"Bob", no "Bobby"




Empezó a sentir que se estaba mintiendo. Que finalmente se estaba convirtiendo en "Bobby", ese apodo al que había renunciado al inicio de su carrera porque le quitaba seriedad y lo emparentaba con las estrellas del pop de la época. Bob Dylan, que apenas tenía 24 años de edad, no quería seguir siendo la mascota de estos señores de barbas y guitarras desbarnizadas y versos del viejo proletariado gringo que lo habían escogido como el salvador de un cancionero de protesta que ellos mismos no habían podido renovar.

Y esa tarde del 25 de julio de 1965, en su tercer paso por el festival folk de Newport, el mismo donde había cantado en pareja con Joan Báez, quemó todas sus naves, se colgó una guitarra eléctrica, espantó a la canosa audiencia con un set derechamente rockero y asumió para siempre que la reinvención, que la diaria renuncia, sería su único mandamiento artístico.

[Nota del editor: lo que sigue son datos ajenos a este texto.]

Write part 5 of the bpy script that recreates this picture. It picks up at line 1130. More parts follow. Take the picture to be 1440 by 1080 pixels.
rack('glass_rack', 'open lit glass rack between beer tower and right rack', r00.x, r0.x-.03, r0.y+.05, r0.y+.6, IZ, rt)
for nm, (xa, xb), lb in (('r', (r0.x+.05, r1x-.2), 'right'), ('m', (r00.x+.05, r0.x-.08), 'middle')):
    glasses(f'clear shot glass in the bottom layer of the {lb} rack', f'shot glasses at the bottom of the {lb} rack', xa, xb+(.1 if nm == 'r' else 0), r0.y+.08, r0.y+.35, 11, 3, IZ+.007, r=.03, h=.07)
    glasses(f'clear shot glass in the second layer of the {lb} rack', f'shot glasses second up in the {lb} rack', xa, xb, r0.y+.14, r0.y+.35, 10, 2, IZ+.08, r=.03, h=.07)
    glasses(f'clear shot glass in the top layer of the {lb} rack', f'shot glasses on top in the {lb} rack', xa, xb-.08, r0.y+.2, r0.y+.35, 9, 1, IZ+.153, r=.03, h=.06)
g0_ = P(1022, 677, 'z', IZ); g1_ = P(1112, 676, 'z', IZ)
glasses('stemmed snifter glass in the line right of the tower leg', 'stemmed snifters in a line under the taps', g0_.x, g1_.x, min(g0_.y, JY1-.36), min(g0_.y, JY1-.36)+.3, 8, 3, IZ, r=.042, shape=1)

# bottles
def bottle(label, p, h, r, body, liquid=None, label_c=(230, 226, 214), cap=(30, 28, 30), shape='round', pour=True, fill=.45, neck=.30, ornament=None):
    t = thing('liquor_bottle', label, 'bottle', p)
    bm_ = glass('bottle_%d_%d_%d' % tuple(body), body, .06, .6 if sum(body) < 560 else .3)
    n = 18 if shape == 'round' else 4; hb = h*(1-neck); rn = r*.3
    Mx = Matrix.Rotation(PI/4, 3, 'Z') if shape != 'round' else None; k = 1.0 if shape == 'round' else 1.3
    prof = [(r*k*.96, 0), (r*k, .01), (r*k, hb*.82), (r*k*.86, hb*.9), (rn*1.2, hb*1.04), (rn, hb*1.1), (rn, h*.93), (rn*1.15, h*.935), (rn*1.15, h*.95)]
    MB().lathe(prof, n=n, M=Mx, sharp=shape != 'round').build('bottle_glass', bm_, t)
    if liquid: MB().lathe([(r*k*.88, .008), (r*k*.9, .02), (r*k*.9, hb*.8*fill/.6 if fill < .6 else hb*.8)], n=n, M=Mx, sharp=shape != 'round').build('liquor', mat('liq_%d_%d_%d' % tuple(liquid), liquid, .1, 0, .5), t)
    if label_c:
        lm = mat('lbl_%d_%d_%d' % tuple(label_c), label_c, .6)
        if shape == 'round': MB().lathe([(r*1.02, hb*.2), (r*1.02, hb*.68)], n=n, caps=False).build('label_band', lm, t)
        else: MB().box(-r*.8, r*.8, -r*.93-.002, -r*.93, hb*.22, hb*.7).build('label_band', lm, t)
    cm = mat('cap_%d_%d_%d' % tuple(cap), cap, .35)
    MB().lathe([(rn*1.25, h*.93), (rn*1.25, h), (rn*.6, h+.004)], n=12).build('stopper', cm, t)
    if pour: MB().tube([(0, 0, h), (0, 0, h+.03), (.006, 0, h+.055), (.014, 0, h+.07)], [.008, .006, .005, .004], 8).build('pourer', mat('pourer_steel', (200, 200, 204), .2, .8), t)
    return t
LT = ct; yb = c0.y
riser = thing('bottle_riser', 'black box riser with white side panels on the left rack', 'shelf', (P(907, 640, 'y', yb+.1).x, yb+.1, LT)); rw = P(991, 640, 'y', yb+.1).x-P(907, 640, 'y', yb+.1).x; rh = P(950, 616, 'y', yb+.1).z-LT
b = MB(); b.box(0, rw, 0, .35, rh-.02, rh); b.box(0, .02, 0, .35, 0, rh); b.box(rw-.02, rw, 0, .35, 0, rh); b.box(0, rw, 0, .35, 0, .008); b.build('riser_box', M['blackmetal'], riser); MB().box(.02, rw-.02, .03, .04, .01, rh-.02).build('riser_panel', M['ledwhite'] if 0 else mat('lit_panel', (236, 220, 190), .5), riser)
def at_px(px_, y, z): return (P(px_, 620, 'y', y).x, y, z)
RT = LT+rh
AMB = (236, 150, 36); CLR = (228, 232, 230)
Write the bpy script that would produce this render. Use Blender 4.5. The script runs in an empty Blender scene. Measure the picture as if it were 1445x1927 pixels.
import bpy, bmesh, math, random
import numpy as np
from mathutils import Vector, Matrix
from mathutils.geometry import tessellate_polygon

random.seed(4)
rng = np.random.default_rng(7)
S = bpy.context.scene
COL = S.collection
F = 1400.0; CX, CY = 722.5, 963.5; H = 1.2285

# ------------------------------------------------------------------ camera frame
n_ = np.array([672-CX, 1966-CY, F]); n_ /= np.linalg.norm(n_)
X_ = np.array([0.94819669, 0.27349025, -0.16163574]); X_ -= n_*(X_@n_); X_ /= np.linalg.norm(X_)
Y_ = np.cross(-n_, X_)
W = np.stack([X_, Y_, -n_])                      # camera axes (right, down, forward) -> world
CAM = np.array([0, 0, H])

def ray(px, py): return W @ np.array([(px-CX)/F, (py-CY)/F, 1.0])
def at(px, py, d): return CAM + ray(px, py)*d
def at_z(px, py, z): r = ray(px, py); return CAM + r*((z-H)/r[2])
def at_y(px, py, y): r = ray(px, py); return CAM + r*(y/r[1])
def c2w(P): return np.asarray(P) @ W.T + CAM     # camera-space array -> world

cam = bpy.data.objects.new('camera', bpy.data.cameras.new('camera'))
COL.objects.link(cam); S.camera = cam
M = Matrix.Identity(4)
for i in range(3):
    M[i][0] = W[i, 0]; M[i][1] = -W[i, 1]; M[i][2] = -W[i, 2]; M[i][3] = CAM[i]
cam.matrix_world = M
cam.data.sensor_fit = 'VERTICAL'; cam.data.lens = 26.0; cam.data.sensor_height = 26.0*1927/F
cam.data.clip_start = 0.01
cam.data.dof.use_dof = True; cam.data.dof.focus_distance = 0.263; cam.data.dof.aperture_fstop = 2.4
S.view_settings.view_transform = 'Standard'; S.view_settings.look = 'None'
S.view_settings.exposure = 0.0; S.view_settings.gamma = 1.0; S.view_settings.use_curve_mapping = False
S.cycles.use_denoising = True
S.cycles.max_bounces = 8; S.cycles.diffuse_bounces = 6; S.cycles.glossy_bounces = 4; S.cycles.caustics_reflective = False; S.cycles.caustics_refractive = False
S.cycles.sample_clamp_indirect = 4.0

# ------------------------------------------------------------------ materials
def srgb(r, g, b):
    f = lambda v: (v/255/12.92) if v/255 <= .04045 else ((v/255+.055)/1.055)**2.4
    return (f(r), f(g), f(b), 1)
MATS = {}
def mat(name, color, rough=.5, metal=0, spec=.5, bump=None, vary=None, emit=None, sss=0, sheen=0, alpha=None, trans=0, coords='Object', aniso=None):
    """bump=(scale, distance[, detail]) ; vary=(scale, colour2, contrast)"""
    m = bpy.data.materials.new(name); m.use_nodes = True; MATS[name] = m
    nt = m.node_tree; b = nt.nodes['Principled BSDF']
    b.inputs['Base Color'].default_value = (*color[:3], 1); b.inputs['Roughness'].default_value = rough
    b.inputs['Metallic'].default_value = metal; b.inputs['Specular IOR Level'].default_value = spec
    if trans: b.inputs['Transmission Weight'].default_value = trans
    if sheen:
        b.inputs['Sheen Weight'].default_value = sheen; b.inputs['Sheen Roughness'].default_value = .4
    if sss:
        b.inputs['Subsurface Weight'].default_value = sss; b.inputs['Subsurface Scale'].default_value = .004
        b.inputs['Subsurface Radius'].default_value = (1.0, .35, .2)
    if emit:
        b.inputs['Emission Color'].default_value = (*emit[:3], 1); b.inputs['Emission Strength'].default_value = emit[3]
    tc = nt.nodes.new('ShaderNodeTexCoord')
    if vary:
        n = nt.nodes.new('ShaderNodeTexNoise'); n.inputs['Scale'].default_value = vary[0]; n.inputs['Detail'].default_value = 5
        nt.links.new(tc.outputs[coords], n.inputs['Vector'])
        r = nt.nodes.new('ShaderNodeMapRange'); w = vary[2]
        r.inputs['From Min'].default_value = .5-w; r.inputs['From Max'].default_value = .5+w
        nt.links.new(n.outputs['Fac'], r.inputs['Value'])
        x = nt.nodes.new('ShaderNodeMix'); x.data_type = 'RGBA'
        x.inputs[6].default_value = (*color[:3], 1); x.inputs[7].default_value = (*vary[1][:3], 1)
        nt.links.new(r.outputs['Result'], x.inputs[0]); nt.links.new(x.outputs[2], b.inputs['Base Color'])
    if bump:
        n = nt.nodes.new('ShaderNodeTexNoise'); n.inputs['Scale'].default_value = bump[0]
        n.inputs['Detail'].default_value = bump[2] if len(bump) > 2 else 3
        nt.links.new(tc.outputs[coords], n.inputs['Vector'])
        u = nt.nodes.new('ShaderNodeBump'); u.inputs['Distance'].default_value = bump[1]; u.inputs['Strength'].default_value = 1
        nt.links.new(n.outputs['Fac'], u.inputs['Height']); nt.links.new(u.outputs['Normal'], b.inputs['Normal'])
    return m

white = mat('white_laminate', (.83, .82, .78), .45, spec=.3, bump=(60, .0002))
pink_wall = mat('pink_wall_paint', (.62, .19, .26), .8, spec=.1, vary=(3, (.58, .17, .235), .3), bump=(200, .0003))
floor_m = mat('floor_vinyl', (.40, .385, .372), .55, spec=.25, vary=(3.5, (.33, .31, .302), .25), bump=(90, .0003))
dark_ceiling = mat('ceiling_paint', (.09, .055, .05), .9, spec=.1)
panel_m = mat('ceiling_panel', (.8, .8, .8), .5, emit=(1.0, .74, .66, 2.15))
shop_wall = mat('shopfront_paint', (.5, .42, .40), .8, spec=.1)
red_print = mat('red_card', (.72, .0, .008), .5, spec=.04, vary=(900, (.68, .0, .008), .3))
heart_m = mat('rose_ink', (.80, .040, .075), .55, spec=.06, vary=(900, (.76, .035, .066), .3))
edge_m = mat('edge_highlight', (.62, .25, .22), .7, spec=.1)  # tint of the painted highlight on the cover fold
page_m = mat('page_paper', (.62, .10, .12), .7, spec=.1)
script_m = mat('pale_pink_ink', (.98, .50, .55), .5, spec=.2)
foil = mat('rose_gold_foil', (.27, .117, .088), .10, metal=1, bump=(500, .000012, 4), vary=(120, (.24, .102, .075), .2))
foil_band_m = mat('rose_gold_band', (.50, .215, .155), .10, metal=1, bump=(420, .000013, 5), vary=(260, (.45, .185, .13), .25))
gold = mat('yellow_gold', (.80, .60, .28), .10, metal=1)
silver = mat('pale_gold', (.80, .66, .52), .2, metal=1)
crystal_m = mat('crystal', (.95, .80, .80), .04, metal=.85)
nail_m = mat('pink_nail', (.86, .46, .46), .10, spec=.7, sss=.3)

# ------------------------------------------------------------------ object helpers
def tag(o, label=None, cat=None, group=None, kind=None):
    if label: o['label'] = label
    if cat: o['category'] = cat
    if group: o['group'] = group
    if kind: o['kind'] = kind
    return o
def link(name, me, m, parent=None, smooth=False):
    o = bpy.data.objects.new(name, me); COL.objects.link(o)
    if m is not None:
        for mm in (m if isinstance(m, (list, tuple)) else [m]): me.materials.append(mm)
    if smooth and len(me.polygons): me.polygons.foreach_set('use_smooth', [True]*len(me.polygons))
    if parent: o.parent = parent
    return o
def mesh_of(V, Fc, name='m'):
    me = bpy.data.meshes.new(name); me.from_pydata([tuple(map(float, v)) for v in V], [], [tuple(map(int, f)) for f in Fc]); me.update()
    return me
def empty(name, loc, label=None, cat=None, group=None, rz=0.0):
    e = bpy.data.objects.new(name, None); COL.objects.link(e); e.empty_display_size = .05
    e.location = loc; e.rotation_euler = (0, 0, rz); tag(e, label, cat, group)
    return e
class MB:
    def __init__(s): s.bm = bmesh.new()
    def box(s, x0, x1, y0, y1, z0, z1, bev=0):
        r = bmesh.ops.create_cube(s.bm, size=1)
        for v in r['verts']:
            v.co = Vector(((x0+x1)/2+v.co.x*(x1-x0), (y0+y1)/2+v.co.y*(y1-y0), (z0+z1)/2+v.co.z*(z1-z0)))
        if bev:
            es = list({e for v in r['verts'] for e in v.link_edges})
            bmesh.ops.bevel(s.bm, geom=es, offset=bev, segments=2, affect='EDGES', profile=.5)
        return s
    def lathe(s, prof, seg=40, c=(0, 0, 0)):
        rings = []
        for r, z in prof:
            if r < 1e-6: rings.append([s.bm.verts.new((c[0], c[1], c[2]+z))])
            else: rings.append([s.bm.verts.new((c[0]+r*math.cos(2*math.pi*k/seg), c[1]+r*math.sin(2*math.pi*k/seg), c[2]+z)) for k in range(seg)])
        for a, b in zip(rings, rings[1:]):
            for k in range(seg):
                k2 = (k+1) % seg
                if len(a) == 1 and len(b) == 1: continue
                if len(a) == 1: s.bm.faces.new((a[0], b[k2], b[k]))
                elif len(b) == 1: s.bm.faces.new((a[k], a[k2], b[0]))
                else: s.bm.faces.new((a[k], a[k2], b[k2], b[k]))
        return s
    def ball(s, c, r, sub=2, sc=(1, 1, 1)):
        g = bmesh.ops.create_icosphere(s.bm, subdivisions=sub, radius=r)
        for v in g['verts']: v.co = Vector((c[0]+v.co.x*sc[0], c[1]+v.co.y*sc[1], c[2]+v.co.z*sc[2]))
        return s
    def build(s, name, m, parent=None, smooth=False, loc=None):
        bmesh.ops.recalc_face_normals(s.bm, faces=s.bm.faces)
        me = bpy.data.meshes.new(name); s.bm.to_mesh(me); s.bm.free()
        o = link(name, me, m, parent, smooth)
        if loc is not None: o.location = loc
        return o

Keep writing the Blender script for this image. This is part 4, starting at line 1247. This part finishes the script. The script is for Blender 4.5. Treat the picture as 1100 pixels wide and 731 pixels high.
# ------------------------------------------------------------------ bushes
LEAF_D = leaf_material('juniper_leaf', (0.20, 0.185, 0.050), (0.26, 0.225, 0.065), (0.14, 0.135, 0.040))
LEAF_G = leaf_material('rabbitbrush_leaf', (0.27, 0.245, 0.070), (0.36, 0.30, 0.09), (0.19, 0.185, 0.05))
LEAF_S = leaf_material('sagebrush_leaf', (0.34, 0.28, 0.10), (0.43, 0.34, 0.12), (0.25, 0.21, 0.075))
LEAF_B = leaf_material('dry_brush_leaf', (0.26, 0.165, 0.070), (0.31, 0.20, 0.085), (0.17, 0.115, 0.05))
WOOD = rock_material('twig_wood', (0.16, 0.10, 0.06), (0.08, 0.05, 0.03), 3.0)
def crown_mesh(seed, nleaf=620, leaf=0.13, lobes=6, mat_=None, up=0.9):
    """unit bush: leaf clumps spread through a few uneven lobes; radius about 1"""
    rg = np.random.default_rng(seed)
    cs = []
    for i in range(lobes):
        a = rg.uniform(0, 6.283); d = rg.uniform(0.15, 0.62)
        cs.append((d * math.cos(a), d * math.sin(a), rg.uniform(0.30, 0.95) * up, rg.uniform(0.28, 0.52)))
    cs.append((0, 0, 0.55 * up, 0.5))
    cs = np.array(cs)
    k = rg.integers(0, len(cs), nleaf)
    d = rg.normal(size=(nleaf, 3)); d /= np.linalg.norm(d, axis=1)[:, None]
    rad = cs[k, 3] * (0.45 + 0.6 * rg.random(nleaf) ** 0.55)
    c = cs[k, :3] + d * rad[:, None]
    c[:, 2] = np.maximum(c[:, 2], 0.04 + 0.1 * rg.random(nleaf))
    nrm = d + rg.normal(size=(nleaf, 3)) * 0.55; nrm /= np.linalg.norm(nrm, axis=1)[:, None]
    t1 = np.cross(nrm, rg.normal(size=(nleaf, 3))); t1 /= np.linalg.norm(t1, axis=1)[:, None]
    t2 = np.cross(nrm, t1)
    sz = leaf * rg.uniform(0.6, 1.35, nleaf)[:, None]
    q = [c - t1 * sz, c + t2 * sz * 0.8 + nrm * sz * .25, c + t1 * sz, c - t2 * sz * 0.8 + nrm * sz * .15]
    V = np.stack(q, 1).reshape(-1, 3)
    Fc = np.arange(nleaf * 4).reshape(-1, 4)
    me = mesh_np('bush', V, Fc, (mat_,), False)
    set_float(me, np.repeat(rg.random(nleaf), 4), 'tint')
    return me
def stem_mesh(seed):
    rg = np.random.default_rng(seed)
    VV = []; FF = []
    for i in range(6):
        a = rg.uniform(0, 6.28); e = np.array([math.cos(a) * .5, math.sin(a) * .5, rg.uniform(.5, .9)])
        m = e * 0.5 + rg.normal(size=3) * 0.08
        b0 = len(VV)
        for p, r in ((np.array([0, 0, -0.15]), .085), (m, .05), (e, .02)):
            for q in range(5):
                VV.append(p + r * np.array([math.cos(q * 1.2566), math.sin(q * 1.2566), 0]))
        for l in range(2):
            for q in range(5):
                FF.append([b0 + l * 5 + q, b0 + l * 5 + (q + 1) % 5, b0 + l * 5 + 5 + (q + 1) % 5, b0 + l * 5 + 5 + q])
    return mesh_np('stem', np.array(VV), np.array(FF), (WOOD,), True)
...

Esto pasó cinco días después de que publicara Just Like a Rolling Stone, ese feroz retrato de la frívola escena artística de Nueva York a fines de los 60 (aunque se pudo haber estado describiendo a sí mismo), y que simbólicamente no llegó al número uno de las listas porque ese lugar lo ocupó Sonny & Cher con la melosa I Got You Babe. Fue quizás su verdadero inicio como compositor, como autor de temas grandes, de esos que se quedan para toda la vida. Pero la imagen predilecta asociada al flamante e inesperado Nobel de Literatura sigue siendo la del trovador ecuménico, con camisa abotonada y vocecita de cabro chico, con canciones como Blowin' in the Wind y The Times They Are a-Changin sonando como exclusiva banda sonora de las muchísimas notas que hemos escuchado en las últimas horas sobre su carrera y legado. Como si hubiera sido lo único relevante que hizo en 57 años de vida artística.

Quizás habría que pensar en la renuncia una vez más y atreverse a mirar al otro Dylan. Al treintón divorciado y dolido de A Simple Twist of Fate (1974), donde por primera vez se asoma un texto suyo en primera persona. Al padre orgulloso de Forever Young (1974) o al crítico concreto -y ya no alegórico- que declama en Hurricane (1975). Al artista resucitado de Most of the Time (1989), al hombre que a sus 56 años empieza a oler la calma en Not Dark Yet (1997) y al que cuatro años después puede burlarse de su propia historia en la genial Mississippi (2001).

Dylan debe pensar que no es un "legado" lo que deja. Debe pensar más bien que son sólo canciones y que tienen que cambiar cada noche para que vuelvan a tener sentido y para que tenga sentido volver a escucharlas. Porque así lo entendió hace años. Porque así lo acaba de entender el Nobel.